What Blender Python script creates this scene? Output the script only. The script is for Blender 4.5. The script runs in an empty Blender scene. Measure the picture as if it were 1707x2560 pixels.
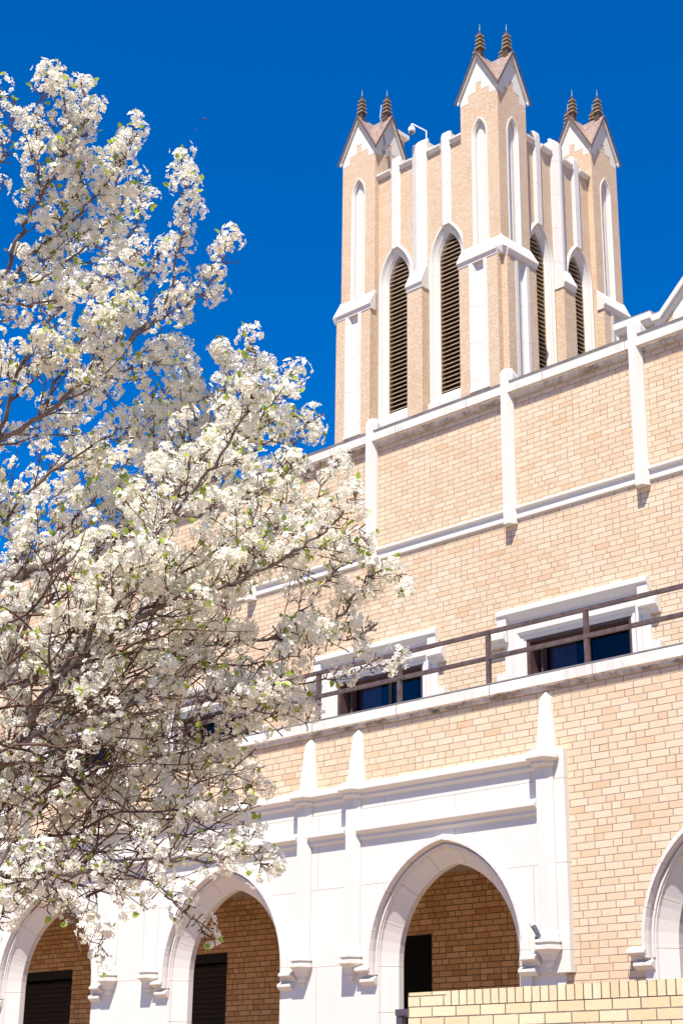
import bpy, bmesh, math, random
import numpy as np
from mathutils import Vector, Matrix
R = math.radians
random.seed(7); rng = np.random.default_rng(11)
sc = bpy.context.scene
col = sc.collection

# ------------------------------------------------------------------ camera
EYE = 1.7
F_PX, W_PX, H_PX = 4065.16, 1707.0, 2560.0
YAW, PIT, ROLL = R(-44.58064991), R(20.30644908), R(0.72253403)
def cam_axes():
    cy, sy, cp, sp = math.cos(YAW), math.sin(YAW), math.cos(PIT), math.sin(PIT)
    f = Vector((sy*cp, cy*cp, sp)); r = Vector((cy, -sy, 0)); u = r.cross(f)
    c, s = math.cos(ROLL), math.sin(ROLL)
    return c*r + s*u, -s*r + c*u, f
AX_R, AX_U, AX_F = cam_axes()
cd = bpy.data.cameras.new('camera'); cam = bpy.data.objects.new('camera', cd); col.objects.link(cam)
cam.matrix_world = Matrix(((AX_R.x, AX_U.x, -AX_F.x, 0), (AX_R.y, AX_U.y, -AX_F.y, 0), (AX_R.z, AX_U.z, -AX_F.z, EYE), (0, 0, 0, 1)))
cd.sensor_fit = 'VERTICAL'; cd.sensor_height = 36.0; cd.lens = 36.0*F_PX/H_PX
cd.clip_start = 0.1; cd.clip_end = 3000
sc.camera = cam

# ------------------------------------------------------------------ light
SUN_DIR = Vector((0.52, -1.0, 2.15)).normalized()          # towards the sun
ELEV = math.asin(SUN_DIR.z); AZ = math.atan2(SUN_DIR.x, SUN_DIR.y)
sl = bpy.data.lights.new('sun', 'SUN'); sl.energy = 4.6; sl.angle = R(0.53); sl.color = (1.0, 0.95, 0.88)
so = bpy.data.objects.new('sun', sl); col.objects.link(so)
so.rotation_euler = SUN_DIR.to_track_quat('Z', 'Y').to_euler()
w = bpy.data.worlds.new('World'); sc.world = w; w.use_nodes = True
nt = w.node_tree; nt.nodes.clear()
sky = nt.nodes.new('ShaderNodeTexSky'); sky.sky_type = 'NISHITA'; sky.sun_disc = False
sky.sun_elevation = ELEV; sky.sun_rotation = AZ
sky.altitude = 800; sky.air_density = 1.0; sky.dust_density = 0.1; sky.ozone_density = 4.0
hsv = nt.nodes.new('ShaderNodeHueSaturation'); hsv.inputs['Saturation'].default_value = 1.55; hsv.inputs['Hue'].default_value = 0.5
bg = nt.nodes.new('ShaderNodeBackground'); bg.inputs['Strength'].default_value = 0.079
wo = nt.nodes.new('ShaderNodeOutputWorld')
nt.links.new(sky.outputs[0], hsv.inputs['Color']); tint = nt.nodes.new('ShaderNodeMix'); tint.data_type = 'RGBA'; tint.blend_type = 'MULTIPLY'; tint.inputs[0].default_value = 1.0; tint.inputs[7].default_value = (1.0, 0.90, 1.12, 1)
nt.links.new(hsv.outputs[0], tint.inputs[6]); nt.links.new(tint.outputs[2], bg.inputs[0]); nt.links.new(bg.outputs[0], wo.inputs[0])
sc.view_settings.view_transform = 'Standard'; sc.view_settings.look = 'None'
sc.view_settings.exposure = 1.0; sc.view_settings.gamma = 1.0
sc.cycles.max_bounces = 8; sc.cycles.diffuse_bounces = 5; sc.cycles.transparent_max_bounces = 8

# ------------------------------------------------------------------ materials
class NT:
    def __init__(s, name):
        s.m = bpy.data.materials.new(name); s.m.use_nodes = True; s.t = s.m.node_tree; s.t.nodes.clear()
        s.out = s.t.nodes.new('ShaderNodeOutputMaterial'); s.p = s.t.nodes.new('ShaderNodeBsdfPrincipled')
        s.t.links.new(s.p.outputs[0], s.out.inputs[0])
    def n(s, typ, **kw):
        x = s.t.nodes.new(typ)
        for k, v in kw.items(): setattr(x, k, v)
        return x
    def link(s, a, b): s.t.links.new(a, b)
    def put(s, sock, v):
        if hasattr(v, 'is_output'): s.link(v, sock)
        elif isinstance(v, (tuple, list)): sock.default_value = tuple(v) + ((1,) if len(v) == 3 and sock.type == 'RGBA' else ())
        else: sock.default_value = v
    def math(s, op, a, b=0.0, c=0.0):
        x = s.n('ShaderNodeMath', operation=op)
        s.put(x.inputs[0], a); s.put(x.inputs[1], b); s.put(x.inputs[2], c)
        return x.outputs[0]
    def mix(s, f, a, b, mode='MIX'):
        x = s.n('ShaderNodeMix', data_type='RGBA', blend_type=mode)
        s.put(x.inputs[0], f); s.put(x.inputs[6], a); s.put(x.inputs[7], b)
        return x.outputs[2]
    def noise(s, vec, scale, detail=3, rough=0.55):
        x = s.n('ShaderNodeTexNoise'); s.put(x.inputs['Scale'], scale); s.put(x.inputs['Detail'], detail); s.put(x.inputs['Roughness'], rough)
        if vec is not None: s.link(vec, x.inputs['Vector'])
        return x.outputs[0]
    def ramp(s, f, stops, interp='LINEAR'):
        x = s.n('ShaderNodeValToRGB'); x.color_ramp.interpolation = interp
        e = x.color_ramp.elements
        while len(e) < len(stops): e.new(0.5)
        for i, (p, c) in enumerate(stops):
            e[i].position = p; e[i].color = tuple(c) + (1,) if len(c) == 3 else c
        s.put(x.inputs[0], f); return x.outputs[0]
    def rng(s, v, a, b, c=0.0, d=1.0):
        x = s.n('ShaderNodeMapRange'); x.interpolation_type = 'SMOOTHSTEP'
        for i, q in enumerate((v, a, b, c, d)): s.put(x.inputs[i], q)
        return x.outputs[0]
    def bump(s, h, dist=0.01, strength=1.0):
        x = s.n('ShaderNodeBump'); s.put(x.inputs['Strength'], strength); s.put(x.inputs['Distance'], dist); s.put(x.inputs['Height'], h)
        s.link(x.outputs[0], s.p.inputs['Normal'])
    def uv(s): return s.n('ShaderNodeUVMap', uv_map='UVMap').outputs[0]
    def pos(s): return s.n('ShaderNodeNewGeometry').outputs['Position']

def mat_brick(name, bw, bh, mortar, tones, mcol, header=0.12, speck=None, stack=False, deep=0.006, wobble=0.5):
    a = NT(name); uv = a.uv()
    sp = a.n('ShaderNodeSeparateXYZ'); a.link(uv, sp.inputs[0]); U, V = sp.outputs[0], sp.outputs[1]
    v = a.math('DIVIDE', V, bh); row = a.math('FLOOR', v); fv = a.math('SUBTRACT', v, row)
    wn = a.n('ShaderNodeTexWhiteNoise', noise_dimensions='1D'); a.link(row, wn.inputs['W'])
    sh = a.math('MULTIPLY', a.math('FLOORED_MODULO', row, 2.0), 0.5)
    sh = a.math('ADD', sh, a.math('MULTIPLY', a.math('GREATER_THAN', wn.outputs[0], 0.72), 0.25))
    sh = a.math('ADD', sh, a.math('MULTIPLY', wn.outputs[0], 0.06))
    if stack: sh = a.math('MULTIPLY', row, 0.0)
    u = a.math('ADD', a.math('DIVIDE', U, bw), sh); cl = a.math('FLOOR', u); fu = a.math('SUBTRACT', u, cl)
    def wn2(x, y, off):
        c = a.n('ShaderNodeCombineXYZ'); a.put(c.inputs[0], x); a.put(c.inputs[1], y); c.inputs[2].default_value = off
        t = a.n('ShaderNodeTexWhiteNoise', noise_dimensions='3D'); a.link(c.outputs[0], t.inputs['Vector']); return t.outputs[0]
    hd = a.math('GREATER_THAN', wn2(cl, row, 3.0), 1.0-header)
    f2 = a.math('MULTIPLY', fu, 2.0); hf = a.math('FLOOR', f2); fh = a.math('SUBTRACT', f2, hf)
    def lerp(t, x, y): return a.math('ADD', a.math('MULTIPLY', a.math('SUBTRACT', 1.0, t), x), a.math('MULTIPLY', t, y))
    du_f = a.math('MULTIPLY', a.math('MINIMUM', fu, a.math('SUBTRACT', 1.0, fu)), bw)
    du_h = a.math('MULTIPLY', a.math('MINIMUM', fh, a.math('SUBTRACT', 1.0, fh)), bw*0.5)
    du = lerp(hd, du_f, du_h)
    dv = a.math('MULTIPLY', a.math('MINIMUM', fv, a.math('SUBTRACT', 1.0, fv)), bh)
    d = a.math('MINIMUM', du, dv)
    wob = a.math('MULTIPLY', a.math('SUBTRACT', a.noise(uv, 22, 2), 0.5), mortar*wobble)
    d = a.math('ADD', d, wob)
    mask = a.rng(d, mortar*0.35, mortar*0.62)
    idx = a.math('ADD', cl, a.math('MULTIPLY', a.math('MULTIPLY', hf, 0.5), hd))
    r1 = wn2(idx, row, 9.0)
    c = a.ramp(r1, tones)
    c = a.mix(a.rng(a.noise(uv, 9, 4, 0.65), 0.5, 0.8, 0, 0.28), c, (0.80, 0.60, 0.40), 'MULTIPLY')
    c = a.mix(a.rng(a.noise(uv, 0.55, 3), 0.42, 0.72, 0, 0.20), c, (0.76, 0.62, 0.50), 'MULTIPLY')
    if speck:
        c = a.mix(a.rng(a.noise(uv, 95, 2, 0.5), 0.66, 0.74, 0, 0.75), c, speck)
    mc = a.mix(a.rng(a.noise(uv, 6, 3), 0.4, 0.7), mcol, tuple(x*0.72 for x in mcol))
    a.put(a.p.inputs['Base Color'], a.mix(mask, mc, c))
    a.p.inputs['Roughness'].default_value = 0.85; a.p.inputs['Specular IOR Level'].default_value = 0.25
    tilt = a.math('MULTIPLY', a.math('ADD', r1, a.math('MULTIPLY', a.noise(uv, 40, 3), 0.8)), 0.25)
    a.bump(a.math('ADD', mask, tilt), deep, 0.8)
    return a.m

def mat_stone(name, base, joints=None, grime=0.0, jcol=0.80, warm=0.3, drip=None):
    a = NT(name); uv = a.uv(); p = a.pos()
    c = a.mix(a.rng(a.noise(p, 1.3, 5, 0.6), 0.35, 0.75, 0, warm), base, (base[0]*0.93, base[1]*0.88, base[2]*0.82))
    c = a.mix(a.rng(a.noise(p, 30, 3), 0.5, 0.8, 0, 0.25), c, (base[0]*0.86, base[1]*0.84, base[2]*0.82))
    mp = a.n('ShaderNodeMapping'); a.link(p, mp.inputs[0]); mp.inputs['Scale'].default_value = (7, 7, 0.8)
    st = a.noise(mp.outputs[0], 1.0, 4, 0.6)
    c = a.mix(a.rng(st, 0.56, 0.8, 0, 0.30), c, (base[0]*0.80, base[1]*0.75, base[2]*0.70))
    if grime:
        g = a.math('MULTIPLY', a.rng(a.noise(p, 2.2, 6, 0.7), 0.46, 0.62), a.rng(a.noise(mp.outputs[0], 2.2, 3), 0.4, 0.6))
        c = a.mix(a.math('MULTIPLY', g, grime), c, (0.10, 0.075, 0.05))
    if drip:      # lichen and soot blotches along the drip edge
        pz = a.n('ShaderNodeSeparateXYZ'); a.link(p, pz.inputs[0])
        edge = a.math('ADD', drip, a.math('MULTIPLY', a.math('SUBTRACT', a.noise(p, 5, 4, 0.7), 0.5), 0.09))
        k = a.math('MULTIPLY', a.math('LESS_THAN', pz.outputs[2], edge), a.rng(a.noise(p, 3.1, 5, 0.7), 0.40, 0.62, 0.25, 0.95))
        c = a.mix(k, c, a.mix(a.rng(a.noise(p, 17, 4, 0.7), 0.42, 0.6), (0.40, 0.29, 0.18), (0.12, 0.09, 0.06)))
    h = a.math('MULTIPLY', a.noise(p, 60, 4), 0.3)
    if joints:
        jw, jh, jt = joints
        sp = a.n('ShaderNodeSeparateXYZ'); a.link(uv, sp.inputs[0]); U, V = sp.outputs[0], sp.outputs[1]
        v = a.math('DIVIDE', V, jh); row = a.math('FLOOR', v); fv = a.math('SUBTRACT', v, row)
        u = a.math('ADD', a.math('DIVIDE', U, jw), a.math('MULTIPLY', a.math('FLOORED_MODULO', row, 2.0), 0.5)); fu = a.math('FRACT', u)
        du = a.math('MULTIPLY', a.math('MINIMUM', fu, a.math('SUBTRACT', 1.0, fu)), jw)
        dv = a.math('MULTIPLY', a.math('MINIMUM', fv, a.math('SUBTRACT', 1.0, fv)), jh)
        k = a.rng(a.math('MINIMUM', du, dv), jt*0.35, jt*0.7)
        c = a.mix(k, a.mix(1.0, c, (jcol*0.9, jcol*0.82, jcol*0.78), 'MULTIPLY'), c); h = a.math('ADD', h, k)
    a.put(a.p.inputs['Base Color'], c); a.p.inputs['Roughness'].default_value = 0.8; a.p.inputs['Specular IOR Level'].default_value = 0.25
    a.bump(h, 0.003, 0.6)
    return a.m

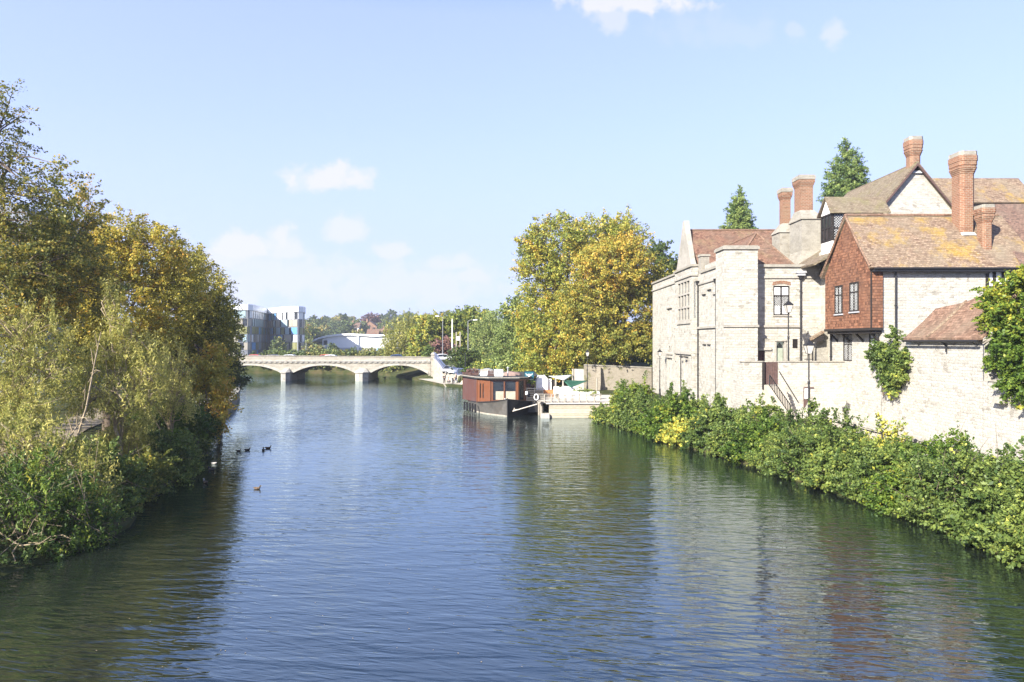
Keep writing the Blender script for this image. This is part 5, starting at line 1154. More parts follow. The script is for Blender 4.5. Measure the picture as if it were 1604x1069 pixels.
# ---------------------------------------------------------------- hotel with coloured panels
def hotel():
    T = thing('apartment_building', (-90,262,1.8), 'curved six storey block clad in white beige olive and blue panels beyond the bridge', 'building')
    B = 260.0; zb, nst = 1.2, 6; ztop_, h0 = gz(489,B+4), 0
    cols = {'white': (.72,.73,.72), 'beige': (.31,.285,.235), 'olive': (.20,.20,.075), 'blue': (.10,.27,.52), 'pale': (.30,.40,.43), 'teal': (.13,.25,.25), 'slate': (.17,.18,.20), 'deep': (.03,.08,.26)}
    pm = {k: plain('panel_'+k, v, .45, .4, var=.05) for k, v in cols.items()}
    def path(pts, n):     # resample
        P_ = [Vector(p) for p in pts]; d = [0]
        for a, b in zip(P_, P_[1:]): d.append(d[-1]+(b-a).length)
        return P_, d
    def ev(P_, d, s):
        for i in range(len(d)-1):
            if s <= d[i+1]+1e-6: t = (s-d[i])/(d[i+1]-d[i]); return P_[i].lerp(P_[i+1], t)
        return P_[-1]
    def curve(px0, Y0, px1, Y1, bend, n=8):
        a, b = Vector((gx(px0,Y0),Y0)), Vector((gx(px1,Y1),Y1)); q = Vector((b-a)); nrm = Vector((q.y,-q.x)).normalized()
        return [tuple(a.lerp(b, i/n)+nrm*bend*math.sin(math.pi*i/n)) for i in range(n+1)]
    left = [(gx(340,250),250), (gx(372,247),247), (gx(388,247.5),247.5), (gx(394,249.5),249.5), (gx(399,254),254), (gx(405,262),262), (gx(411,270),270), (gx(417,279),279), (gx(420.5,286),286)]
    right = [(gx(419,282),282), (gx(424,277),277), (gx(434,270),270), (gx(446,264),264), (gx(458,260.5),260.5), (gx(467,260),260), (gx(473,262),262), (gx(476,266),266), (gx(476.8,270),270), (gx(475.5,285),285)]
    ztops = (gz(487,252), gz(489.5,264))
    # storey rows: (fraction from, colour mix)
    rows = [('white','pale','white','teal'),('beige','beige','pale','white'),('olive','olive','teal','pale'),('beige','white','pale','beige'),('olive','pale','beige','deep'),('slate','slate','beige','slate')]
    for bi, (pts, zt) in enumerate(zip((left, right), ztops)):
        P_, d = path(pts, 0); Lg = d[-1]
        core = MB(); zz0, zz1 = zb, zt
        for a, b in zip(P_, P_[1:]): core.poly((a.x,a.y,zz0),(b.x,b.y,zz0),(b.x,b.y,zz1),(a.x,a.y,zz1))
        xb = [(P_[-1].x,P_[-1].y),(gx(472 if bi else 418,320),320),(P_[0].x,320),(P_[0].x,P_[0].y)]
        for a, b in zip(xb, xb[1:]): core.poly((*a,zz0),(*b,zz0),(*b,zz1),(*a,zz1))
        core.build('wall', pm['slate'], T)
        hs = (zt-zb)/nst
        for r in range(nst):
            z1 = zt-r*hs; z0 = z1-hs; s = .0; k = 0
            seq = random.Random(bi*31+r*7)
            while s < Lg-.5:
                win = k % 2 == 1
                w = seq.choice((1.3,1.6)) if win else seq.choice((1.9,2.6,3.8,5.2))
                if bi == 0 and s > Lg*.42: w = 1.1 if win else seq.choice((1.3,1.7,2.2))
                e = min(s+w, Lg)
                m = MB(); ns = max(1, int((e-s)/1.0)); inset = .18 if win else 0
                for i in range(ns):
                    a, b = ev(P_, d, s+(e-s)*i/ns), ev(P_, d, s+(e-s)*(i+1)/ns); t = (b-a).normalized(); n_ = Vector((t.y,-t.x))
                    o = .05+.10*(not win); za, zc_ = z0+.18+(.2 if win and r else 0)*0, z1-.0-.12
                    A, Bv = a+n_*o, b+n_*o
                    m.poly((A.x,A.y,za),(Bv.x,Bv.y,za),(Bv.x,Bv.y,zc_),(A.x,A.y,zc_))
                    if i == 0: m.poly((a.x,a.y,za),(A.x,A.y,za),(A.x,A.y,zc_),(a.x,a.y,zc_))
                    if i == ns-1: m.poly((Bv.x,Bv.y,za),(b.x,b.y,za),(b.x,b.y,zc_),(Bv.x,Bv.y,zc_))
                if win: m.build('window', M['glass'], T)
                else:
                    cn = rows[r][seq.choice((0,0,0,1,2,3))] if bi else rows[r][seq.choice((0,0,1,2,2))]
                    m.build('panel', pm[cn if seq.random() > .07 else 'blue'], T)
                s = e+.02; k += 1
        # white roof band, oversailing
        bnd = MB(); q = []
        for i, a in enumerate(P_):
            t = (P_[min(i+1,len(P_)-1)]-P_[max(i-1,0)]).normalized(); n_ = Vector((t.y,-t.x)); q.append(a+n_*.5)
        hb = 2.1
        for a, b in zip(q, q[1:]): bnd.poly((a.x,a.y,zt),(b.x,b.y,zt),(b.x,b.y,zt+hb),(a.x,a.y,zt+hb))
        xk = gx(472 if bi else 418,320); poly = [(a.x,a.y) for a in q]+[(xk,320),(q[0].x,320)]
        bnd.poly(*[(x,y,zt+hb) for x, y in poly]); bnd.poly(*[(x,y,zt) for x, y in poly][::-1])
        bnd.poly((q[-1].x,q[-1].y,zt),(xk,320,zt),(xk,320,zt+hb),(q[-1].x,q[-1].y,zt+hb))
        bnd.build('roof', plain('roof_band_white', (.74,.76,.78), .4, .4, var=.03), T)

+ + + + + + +

SHORT PROBLEM
Repeat the listing above up to and including the line with "col = sc.collection", starting from its first line. Drop any pictures.

ANSWER FOR THIS EXERCISE
What Blender Python script creates this scene? Output the script only. The script is for Blender 4.5. The script runs in an empty Blender scene. Measure the picture as if it were 1707x2560 pixels.
import bpy, bmesh, math, random
import numpy as np
from mathutils import Vector, Matrix
R = math.radians
random.seed(7); rng = np.random.default_rng(11)
sc = bpy.context.scene
col = sc.collection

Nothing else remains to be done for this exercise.